In contrast, most homeowners have one, two, or three trees. And many feel a personal attachment to their trees.

"I have a 15-foot grapefruit tree out there [in the backyard] that is irreplaceable," says Fort Lauderdale resident John Haire. "I value it at $5,000."

While class-action lawsuits have already been authorized in Miami-Dade and Broward counties, the state has convinced a judge in Palm Beach County that homeowners should fight for compensation individually rather than banding together.

Boca Raton lawyer Barry Silver is representing many Palm Beach County residents in the fight. He says the state knows that if each resident is required to hire and pay a lawyer, many will simply give up. "They want to make it as onerous as possible for people to exert their constitutional rights," Mr. Silver says.

The Florida Supreme Court is expected to issue a ruling dealing directly with the compensation issue. That ruling could come at any time, and perhaps as early as Thursday, legal analysts say.

A struggling industry

In the meantime, Florida's $9 billion citrus industry is struggling in the face of a 3 percent drop in orange juice sales last year. Much of the decrease is believed tied to so-called low-carb diets that discourage consumption of orange juice.

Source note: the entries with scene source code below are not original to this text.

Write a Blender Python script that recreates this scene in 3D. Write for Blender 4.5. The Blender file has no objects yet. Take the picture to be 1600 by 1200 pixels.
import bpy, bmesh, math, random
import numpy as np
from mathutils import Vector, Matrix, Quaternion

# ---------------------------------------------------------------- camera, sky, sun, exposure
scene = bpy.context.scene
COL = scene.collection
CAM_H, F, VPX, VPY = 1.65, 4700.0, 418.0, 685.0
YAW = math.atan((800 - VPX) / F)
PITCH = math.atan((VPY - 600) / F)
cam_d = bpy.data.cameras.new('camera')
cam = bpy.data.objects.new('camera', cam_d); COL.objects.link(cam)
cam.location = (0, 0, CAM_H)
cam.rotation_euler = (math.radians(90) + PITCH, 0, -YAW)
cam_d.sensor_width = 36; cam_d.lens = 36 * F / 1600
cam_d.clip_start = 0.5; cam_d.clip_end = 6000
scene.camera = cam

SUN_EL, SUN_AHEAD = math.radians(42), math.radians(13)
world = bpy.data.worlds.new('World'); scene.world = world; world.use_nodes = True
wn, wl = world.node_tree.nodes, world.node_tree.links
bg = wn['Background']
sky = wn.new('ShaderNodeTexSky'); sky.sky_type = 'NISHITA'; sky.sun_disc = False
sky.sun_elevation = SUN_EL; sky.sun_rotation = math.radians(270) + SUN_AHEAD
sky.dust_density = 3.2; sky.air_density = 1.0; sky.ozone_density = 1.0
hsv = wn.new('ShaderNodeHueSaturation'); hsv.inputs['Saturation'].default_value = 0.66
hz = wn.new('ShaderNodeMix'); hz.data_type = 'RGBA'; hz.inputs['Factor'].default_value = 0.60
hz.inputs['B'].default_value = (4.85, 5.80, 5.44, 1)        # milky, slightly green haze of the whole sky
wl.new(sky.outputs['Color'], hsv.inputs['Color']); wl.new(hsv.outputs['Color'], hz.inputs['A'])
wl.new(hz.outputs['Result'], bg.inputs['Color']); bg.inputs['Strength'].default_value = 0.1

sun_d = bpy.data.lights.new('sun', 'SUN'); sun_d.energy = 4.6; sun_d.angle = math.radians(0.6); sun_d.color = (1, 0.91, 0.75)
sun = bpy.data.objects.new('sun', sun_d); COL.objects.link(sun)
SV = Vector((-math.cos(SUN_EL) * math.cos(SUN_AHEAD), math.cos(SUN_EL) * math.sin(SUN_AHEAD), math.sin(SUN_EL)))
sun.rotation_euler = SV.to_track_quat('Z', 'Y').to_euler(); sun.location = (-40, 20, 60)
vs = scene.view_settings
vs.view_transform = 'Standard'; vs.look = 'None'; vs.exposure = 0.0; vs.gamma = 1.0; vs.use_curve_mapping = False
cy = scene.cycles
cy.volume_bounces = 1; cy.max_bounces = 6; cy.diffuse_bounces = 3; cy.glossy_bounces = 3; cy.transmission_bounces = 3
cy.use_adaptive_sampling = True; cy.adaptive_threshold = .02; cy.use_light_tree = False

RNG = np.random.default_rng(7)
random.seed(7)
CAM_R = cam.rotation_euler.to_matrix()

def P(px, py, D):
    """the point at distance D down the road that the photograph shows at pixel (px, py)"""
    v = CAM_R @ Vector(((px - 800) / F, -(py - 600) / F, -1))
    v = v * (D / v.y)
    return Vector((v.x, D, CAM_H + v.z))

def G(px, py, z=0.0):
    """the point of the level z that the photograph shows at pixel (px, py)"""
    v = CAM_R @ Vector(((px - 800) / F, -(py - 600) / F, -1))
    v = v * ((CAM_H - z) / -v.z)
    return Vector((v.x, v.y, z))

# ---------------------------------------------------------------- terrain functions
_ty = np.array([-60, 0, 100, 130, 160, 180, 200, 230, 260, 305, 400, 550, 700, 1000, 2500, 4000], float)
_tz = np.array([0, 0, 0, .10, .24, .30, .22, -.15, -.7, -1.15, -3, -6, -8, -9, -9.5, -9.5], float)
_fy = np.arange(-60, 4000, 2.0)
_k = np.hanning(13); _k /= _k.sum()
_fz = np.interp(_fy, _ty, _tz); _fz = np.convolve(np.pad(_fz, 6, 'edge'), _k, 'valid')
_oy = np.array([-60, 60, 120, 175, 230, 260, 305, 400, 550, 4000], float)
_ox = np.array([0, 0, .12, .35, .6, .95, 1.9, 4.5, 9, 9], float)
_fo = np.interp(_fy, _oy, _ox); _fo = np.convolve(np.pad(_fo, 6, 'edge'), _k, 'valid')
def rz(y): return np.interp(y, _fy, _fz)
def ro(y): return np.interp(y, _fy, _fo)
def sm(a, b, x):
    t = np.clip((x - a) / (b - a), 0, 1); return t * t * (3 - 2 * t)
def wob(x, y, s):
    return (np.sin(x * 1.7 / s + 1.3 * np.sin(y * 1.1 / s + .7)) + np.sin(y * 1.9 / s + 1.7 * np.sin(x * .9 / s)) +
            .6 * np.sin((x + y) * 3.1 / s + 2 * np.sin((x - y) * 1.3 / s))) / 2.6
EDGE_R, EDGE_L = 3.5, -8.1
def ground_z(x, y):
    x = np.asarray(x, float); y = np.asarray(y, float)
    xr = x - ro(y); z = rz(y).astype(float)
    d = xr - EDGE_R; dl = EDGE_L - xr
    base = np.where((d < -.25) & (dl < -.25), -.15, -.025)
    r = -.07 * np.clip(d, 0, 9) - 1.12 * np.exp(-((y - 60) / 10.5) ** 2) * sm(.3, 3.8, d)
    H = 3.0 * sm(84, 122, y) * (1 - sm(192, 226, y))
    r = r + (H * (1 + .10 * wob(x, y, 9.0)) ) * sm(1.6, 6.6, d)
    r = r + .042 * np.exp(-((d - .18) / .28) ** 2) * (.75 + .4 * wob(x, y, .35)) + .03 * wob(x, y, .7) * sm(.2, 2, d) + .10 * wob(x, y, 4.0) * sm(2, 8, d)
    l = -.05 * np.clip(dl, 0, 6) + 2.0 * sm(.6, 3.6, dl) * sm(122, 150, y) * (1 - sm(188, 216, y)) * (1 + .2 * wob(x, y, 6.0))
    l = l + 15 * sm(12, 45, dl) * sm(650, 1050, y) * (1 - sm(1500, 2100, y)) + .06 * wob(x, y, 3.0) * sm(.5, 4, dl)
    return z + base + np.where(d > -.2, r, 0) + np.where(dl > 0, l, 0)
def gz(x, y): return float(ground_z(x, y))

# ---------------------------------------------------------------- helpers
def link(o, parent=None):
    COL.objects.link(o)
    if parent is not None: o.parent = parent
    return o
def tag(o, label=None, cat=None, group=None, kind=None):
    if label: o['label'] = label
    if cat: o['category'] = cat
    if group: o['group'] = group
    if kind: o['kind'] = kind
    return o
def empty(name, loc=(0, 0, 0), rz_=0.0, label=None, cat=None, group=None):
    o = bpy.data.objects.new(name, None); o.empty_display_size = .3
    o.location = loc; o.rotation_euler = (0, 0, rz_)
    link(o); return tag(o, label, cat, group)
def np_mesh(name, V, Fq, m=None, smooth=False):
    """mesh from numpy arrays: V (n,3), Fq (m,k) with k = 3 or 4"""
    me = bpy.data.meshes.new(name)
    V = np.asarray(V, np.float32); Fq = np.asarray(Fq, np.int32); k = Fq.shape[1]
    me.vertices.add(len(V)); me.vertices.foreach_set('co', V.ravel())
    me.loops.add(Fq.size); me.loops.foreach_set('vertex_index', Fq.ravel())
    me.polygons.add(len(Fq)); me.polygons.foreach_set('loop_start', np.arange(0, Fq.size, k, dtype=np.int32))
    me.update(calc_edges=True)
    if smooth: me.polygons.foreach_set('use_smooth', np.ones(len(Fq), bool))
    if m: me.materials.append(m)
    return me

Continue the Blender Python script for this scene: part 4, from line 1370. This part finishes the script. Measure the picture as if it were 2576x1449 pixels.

At the same time, growers anticipate a record crop this season - a development that will likely depress prices and cut into already thin profit margins at Florida's groves, says Casey Pace of Florida Citrus Mutual, a growers' association.

Ms. Pace says a study by the association found that it would cost citrus growers $342 million a year to live with citrus canker should the state's eradication effort fail. "You add $342 million in cost," Pace says, "and you will see a lot of people going out of business."